Mann im Justaucorps (rechts im Bild), 1720

Der Begriff leitet sich ab von frz. juste au corps, d. h. "nah am Körper". Der Justaucorps ist ein etwa knielanger, taillierter Herrenrock mit weiten Schößen. Er gehörte ebenso zur Alltags- wie zur formellen Kleidung des Adels und des Bürgertums; der Unterschied lag in der Qualität des Stoffes ("adelige" Seiden-, Brokat- und später Samtstoffe gegenüber "bürgerlichen" Wollstoffen) und der Menge an Ausschmückung (Stickereien, kostbare Borten und Knöpfe). Zusammen mit der ebenso fast knielangen, langärmeligen Weste (gilet) und der Kniehose (culotte) bildete das Justaucorps einen Anzug.Zusätzlich trug man ein Hemd mit Halsbinde.

Der Justaucorps war enganliegend, mit schmalen Schultern und engen Ärmeln, die am Ellenbogen zum Ausgleich geknickt geschnitten waren. Bis zum letzten Viertel des 18. Jahrhunderts hat das Justaucorps keinen Kragen, aber verzierte Knöpfe und Knopflöcher vom Hals bis zum Saum - viele davon rein dekorativ und ohne Funktion. Dass nicht alle Knopflöcher zu gebrauchen waren, liegt daran, dass man das Justaucorps gern offen trug, teils um die Weste (das Gilet) darunter zur Schau zu stellen, teils sicher auch aus Bequemlichkeit. Wenn überhaupt, wurden nur die Knöpfe in Höhe des Unterbauches (später etwas höher) geschlossen. Dazu gehören Taschen mit großen Klappen und große Ärmelaufschläge. Gegen Ende des Jahrhunderts kommen hohe, umgelegte Stehkragen auf; die Knöpfe reichten nurmehr bis zur Hüfte, die Taschen und Aufschläge wurden kleiner. Vom Taillenschnitt an war der Schoß in (je nach aktueller Mode unterschiedlich tiefe und viele) Falten im Bereich der Seitennähte (nicht der Rückenmittelnaht!) gelegt, um Weite zu gewinnen. Nach 1700 wurden die Schöße durch seitlich eingesetzte Zwickel, stark erweitert. Der rückwärtige Schoßschlitz war zuknöpfbar, damit er nicht auseinanderschlug und beim Reiten offen bleiben konnte. Nach Ludwig XIV. Tod begann man damit, die Schöße des Rocks und der Weste mit Wachstuch, Rosshaar, Crin oder Papier abzusteifen, sodass die Schöße von den Hüften weg seitlich ebenso abstanden wie der Reifrock von der Taille der Damen. Dadurch öffnete sich vorn der Rock, den man von nun an nicht mehr zuknöpfte, und die langen, bis auf die Hälfte des Oberschenkels reichenden Schöße der Weste wurden sichtbar.

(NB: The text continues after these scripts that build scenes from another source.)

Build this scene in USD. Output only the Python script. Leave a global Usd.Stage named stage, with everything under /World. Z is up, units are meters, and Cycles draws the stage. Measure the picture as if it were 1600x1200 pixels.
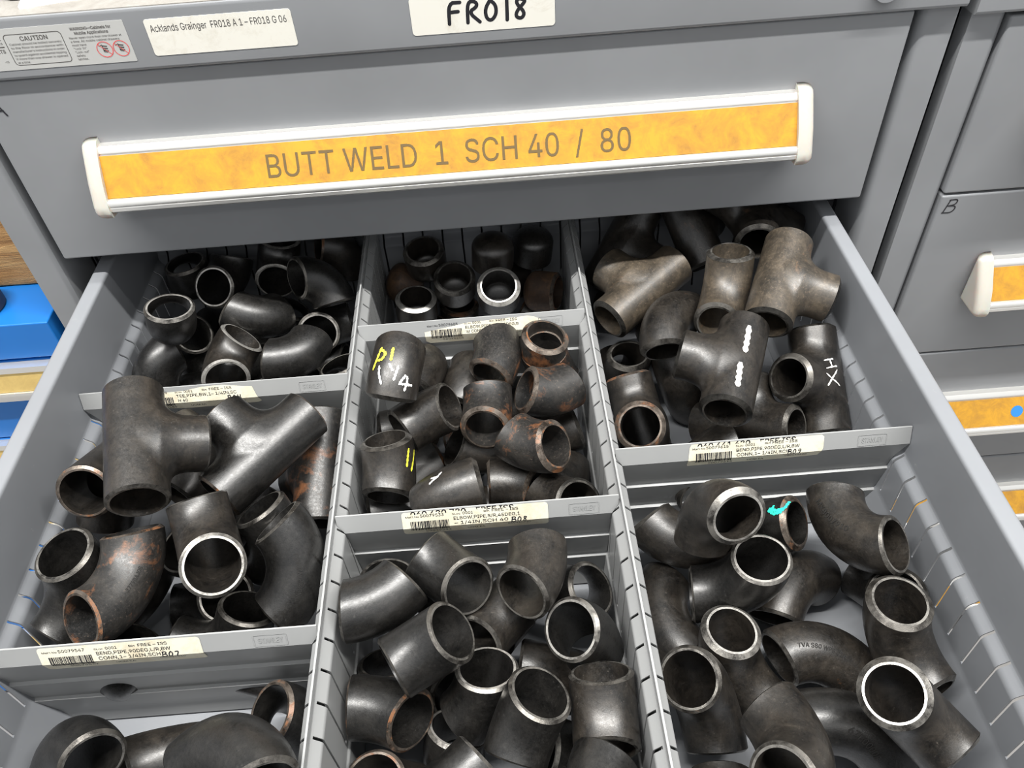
import math, random
import numpy as np
import trimesh
import manifold3d as m3
import shapely
from shapely.geometry import Polygon, LineString, box as sbox
from pxr import Usd, UsdGeom, UsdLux, UsdShade, Gf, Sdf, Vt
import usdkit, meshkit

random.seed(7)
rng = np.random.default_rng(7)
stage = Usd.Stage.CreateInMemory()
UsdGeom.SetStageUpAxis(stage, UsdGeom.Tokens.z)
UsdGeom.SetStageMetersPerUnit(stage, 1.0)
UsdGeom.Xform.Define(stage, '/World')
UsdGeom.Scope.Define(stage, '/World/Looks')

# ------------------------------------------------------------------ camera, lights, exposure
F_PX = 1252.39
CAM_R = np.array([[0.99699348, -0.05595576, -0.05359987], [-0.07748086, -0.71241217, -0.69747087], [0.00084231, 0.69952687, -0.71460580]])
CAM_C = np.array([0.399666, -0.617853, 0.423541])
cam = UsdGeom.Camera.Define(stage, '/World/camera')
m = np.eye(4)
m[0, :3], m[1, :3], m[2, :3], m[3, :3] = CAM_R[0], -CAM_R[1], -CAM_R[2], CAM_C
cam.AddTransformOp().Set(Gf.Matrix4d(*m.ravel().tolist()))
cam.CreateHorizontalApertureAttr(36.0)
cam.CreateVerticalApertureAttr(27.0)
cam.CreateFocalLengthAttr(36.0 * F_PX / 1600.0)
cam.CreateClippingRangeAttr(Gf.Vec2f(0.01, 100.0))
cam.CreateExposureAttr(0.0)


def rect_light(name, loc, w, h, power, color, rot=(0, 0, 0)):
    l = UsdLux.RectLight.Define(stage, '/World/' + name)
    x = UsdGeom.Xformable(l)
    x.AddTranslateOp().Set(Gf.Vec3d(*loc))
    x.AddRotateXYZOp().Set(Gf.Vec3f(*rot))
    l.CreateWidthAttr(w)
    l.CreateHeightAttr(h)
    l.CreateIntensityAttr(power)
    l.CreateColorAttr(Gf.Vec3f(*color))
    return l


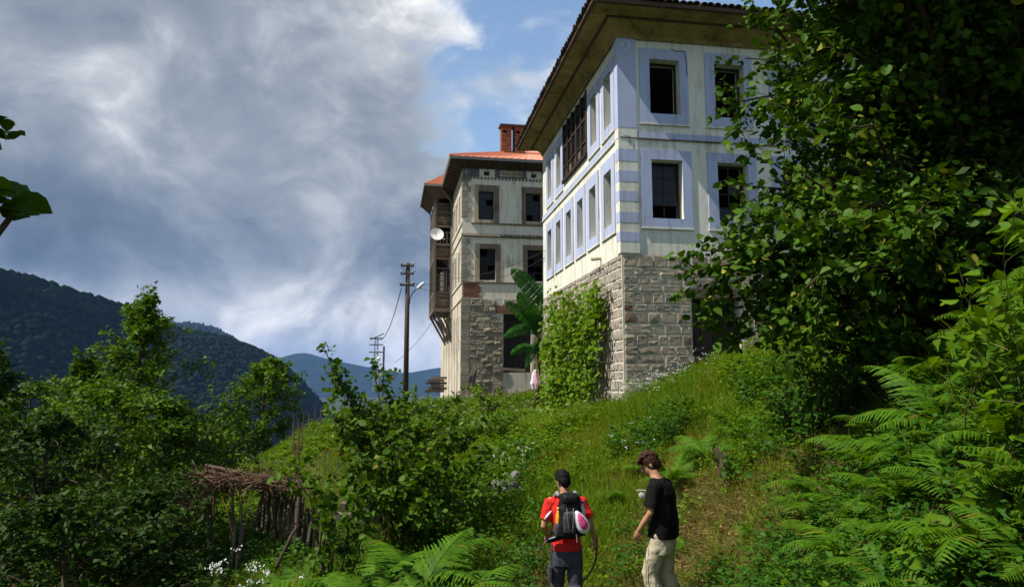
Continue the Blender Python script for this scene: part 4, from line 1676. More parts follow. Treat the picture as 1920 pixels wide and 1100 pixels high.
# leafy scrub between the bush and the far house
for i, (px, py, Y, w, lab) in enumerate([(838, 762, 22, .8, 'leafy scrub at the foot of the far house corner'), (915, 728, 30, .9, 'vine-like scrub climbing against the far house rubble wall'),
                                         (945, 790, 18.5, .7, 'low scrub between the far house and the vine-covered corner'), (770, 735, 30, 1.2, 'bright scrub behind the wooden pole'),
                                         (690, 745, 24, 1.1, 'scrub beside the bean poles left of the wooden pole'), (720, 790, 17, 1.0, 'low scrub in front of the wooden pole'), (655, 775, 27, .7, 'scrub with bean poles at the garden end')]):
    b = gp(px, Y)
    tp = at(px, py, Y)
    g_ = np.random.default_rng(60 + i)
    tips = [(b[0] + g_.normal(0, w * .55), Y + g_.normal(0, .5), b[2] + (tp.z - b[2]) * g_.uniform(.45, 1.05)) for _ in range(9)]
    shrub('leafy_scrub', lab, b, tips, 'vine_leaf' if i in (1, 3) else 'bush_leaf', 70 + i, leaf=.14, nleaf=14, twigs=8, L2=.5, T=T_SMALL, group='scrub around the garden')

# ------------------------------------------------------------------ big hazel on the right
HB = (6.3, 8.9, hz(6.3, 8.9) - .1)
g_ = np.random.default_rng(90)
tips = []
# left outline, as seen against the house
for q in [(1447, 40, 8.4), (1460, 130, 8.2), (1393, 190, 8.0), (1475, 250, 8.2), (1440, 300, 8.0), (1415, 350, 7.9), (1450, 420, 7.8), (1375, 480, 7.8), (1343, 500, 8.0), (1385, 560, 8.1), (1475, 520, 7.6), (1445, 580, 8.2), (1515, 590, 7.7),
          (1495, -40, 8.4), (1515, 60, 7.8), (1500, 180, 7.4), (1510, 330, 7.2), (1530, 440, 7.0), (1510, 540, 7.1), (1590, 90, 7.2), (1600, 240, 6.9), (1620, 390, 6.7), (1630, 500, 6.6), (1670, 450, 6.5), (1710, 410, 6.4), (1590, 600, 7.2)]:
    tips.append(tuple(at(*q)))
for q in [(1345, 500, 8.0), (1320, 535, 8.1), (1372, 560, 8.0), (1400, 490, 7.8), (1368, 600, 8.3), (1420, 620, 8.2), (1335, 470, 7.9)]:
    tips.append(tuple(at(*q)))
# the rest of the crown: over, behind and towards the viewer
for _ in range(54):
    a = g_.uniform(0, 2 * PI)
    e = g_.uniform(.15, 1.45)
    r_ = g_.uniform(2.6, 3.9)
    tips.append((HB[0] + r_ * math.cos(a) * math.cos(e) + .3, HB[1] + r_ * 1.0 * math.sin(a) * math.cos(e), HB[2] + .8 + r_ * 1.75 * math.sin(e)))
for _ in range(64):      # canopy above the view, added to darken the right side of the crown
    tips.append((g_.uniform(2.9, 9.0), g_.uniform(5.0, 8.0), g_.uniform(4.9, 7.0)))
for _ in range(34):      # more leaves above the view, added to shade the crown's near face
    tips.append((g_.uniform(2.3, 4.2), g_.uniform(5.3, 7.3), g_.uniform(5.1, 6.3)))
for _ in range(52):      # low sprays reaching the slope
    tips.append((g_.uniform(3.6, 6.8), g_.uniform(7.6, 10.2), g_.uniform(-.1, 2.2)))
for _ in range(46):      # dense middle right
    tips.append((g_.uniform(4.8, 9.5), g_.uniform(6.0, 9.5), g_.uniform(1.2, 4.5)))
shrub('hazel_tree', 'large dark hazel tree covering the right side of the house', HB, tips, 'hazel_leaf', 93, cat='tree', leaf=.108, singles=300, nleaf=20, twigs=10, L2=.62, lstart=.22, up=.75, spread=.07)
# undergrowth under the hazel, with the shade put into its dark leaf colour
for i, (x, y, r_, lab) in enumerate([(5.6, 10.5, 1.3, 'dark shrub in the shade below the hazel, nearest the house'), (6.6, 8.2, 1.3, 'dark shrub in the deep shade under the hazel crown'), (5.2, 8.0, 1.0, 'shaded shrub at the top of the fern bank'), (8.0, 7.2, 1.6, 'dark shrub at the right edge behind the ferns'), (8.6, 10, 1.8, 'dark shrub behind the hazel stems'), (4.7, 9.0, 1.0, 'dark shrub where the hazel sprays touch the slope'), (5.6, 7.3, 1.1, 'dark shrub above the ferns in the middle of the bank'), (6.6, 6.4, 1.2, 'dark shrub above the ferns near the right edge')]):
    b = (x, y, hz(x, y))
    g_ = np.random.default_rng(110 + i)
    tips = [(x + g_.normal(0, r_ * .6), y + g_.normal(0, r_ * .6), b[2] + g_.uniform(.5, 1.5) * r_) for _ in range(12)]
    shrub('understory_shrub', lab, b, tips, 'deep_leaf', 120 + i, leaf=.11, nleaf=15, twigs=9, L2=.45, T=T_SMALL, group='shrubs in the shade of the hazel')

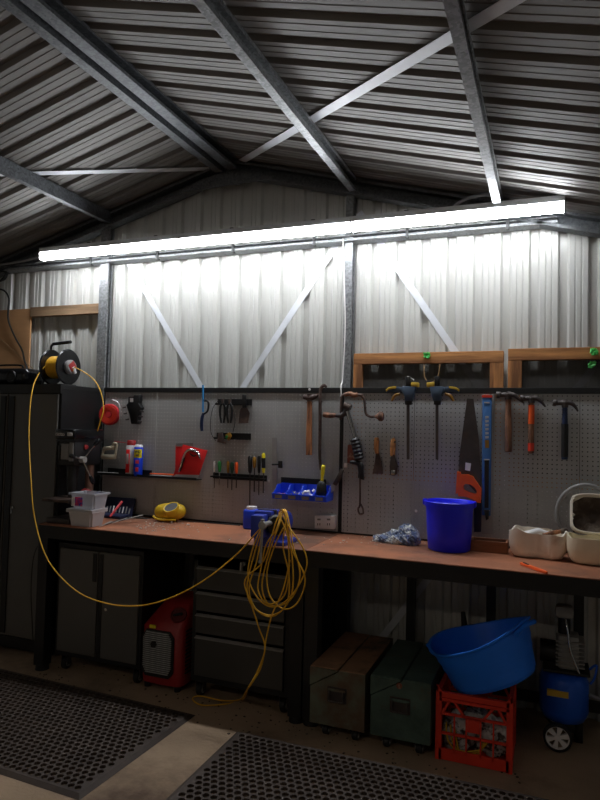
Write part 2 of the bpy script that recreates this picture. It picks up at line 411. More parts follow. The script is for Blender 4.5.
# ---- timber on the wall
tag(MB().box(-3.78, -3.09, 3.84, 3.885, 2.362, 2.437, .003).build('timber_batten', 'oldpine', smooth=0), 'weathered timber rail fixed between plywood board and left post', 'timber')
tag(MB().box(-4.62, -3.785, 3.855, 3.87, 1.80, 2.43, .002).build('plywood_board', 'ply', smooth=0), 'tan plywood board standing behind the black radio', 'board')
def tframe(x0, x1, z0, z1, ls, rs, label):
    t = thing('fly_screen', label, 'timber frame', ((x0 + x1) / 2, 3.866, z0), 'screened timber frames')
    MB().box(x0, x1, 3.845, 3.888, z1 - .068, z1, .003).build('top_rail', 'pine', t, smooth=0)
    MB().box(x0, x1, 3.845, 3.888, z0, z0 + .068, .003).build('bottom_rail', 'pine', t, smooth=0)
    MB().box(x0, x0 + ls, 3.846, 3.887, z0 + .068, z1 - .068, .002).build('stile', 'pinev', t, smooth=0)
    MB().box(x1 - rs, x1, 3.846, 3.887, z0 + .068, z1 - .068, .002).build('stile', 'pinev', t, smooth=0)
    MB().box(x0 + ls - .01, x1 - rs + .01, 3.872, 3.874, z0 + .06, z1 - .06).build('mesh_screen', 'screen', t, smooth=0)
    w = x1 - x0
    for f in (.3, .72):
        MB().box(x0 + w * f, x0 + w * f + .035, 3.855, 3.87, z1 - .074, z1 - .066, .001).build('clip', 'grey', t)
tframe(-1.152, -.252, 1.25, 2.024, .057, .076, 'pine timber frame with dark mesh right of the middle steel post')
tframe(-.228, .67, 1.25, 2.034, .075, .078, 'pine timber frame with dark mesh at the right edge')
def tie(px, py, label, y=3.846):
    c = on_y(px, py, y); mb = MB()
    for k in range(5):
        a = random.random() * 6; b = random.random() * 2
        mb.tube([c + V((.018 * math.cos(a + j * 1.2), -.008 - .008 * (j % 2), .016 * math.sin(b + j * 1.5))) for j in range(5)], .006, 6)
    tag(mb.build('plant_tie', 'greentie'), label, 'tie', 'green ties on the frames')
tie(427, 355.5, 'crumpled green tie on the top rail of the first timber frame')
tie(594, 352, 'crumpled green tie on the top rail of the frame at the right edge')
tie(592, 365, 'small green tie on the mesh, hanging just under the rightmost rail', 3.87)

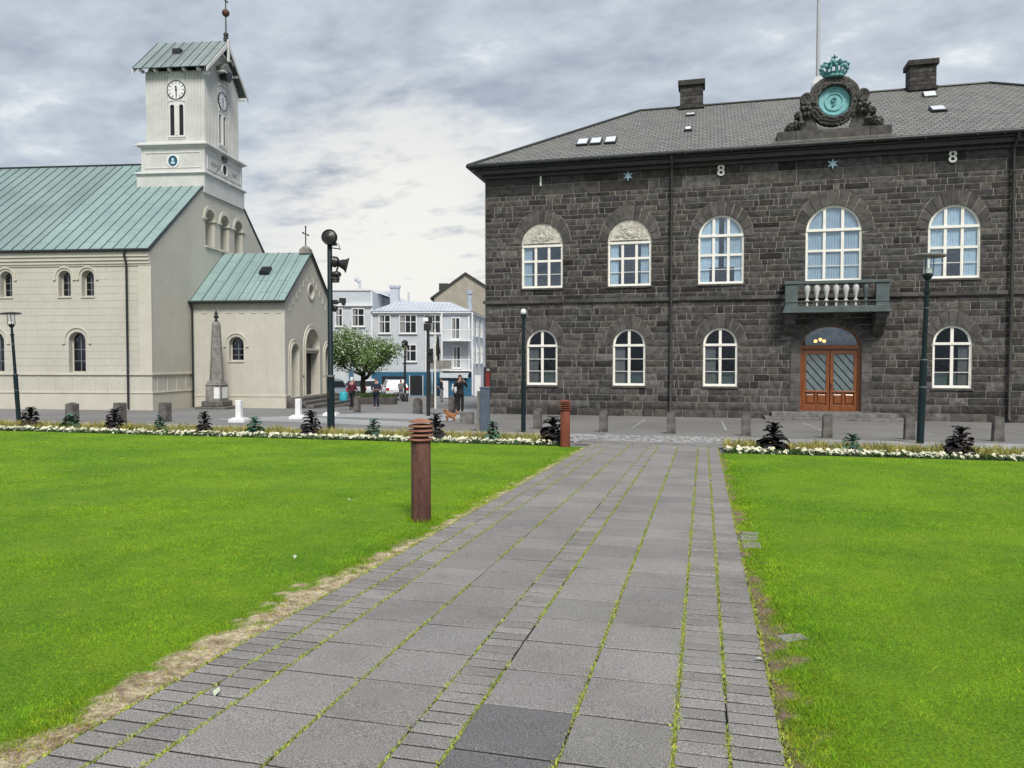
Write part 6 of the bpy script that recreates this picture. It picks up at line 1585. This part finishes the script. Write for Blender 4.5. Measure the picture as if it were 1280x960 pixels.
person((-17.95, 36.75, gz(36.75)), R(165), 1.70, 'maroon', 'darkcloth', 'whitecloth', 'person in a maroon jacket and pale hat behind the rounded stone bollard', 'hold', .05, .25)
person((-17.15, 38.0, gz(38.0)), R(20), 1.66, 'navy', 'navy', 'hair', 'person in a long navy coat and dark trousers walking left of the street gap', 'hold', .22, .2, 'whitecloth')
person((-18.4, 52.1, gz(52.1)), R(-60), 1.72, 'navy', 'greycloth', 'darkcloth', 'person in a dark top and pale trousers by the blue kiosk', 'hold', 0, .3)
person((-11.2, 34.35, gz(34.35)), R(30), 1.84, 'darkcloth', 'darkcloth', 'hair', 'man dressed all in black holding a phone up to his face', 'phone', .05, .1)
person((-12.0, 36.3, gz(36.3)), R(200), 1.66, 'whitecloth', 'darkcloth', 'darkcloth', 'person in a white top and dark trousers beside the man in black', 'hold', 0, .1)
person((-21.75, 52.6, gz(52.6)), R(40), 1.55, 'greycloth', 'greycloth', 'hair', 'person in a grey jacket beside the white hatchback and the black lamp post', 'hold', .1, .2)
ph = MB(); ph.box(-.04,.04,-.005,.005,-.075,.075); o = ph.build('phone', M['rubber'], bevel=.006)
c_, s_ = math.cos(R(30)), math.sin(R(30)); px_, py_ = 0*c_+.42*s_, -.42*c_; o.location = (-11.2+.42*s_*1.0, 34.35-.42*c_, gz(34.35)+1.66); o.rotation_euler = (R(-12), 0, R(30)); tag(o, 'phone held up by the man dressed in black', 'phone')
bg_ = MB(); bg_.lathe(0,0,[(.10,0),(.20,.04),(.23,.25),(.20,.46),(.10,.50)], 14); o = bg_.build('carrier_bag', M['teal'], None, 50); o.location = (-18.35, 36.55, gz(36.5)+.45); tag(o, 'turquoise bag held beside the person in maroon', 'bag')
bh = MB(); bh.path([(-.08,0,.48),(-.06,0,.66),(.06,0,.66),(.08,0,.48)], .012, 6); bh.build('bag_handle', M['teal'], o)

# ------------------------------------------------------------------ dog
dg_ = thing('dog', (-9.55, 28.1, gz(28.1)), R(-62), 'small tan and white dog on the pavement near the man in black', 'dog')
Pd = [(0,.10,.20),(0,0,.24),(0,-.12,.30),(0,-.18,.38),(0,-.23,.43),(0,-.30,.41),(.07,-.13,.16),(.07,-.14,.02),(.07,-.17,.015),(-.07,-.13,.16),(-.07,-.14,.02),(-.07,-.17,.015),(.08,.10,.15),(.09,.15,.08),(.08,.14,.02),(.08,.09,.015),(-.08,.10,.15),(-.09,.15,.08),(-.08,.14,.02),(-.08,.09,.015),(0,.2,.26),(.03,.26,.36),(.02,.22,.43)]
Ed = [(0,1),(1,2),(2,3),(3,4),(4,5),(2,6),(6,7),(7,8),(2,9),(9,10),(10,11),(0,12),(12,13),(13,14),(14,15),(0,16),(16,17),(17,18),(18,19),(0,20),(20,21),(21,22)]
Rd = [.10,.10,.11,.07,.07,.032,.035,.025,.028,.035,.025,.028,.05,.03,.024,.026,.05,.03,.024,.026,.035,.03,.015]
bdy = skinned('body', Pd, Ed, Rd, 'tan', dg_, 2)
m = MB(); m.sphere((0,-.17,.25), .085, (.9,.8,1.2), 10, 7, jit=.06); m.build('chest_fur', M['whitefur'], dg_, 60)
for sd in (-1, 1):
    m = MB(); m.path([(sd*.04,-.21,.48),(sd*.075,-.20,.50),(sd*.09,-.20,.43)], [.02,.022,.01], 6); m.build('ear', M['tan'], dg_, 60)
    m = MB(); m.sphere((sd*.028,-.285,.45), .009, n=6, m=5); m.build('eye', M['dark'], dg_)
m = MB(); m.sphere((0,-.335,.415), .014, n=6, m=5); m.build('nose', M['dark'], dg_)
ld = MB(); ld.path([(.0,-.02,.36),(.25,.15,.22),(.3,.6,.5)], .008, 5);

Rechts: Mann mit klassischem Habit

Ab dann (nach Mitte des 18. Jhdt.s) nannte man den Justaucorps "Habit à la française".

Die Weste selber wurde von der Taille aufwärts nur durch einige Knöpfe geschlossen, um den am Busensaum des Hemdes befestigten Spitzenbesatz, "die Busenkrause", "le Jabot", sichtbar zu machen. Durch das Hervortreten des Jabots kamen die lang herabhängenden, reich gestickten Enden der Halsbinde aus der Mode und wurden durch das um den Stehkragen gebundene Halstuch verdrängt. Nach etwa 1760 wurden die Schöße an den Vorderkanten etwas umgeschlagen (Retroussis).

Die Vorderkanten des Habit wanderten mit der Zeit immer weiter nach außen und hinten. Am Ende der Entwicklung steht der Frack mit vollends nach hinten gewanderten, rudimentären Schößen.

Im 20. Jahrhundert bezeichnet Habit allgemein die Amtstracht und das klerikale Gewand.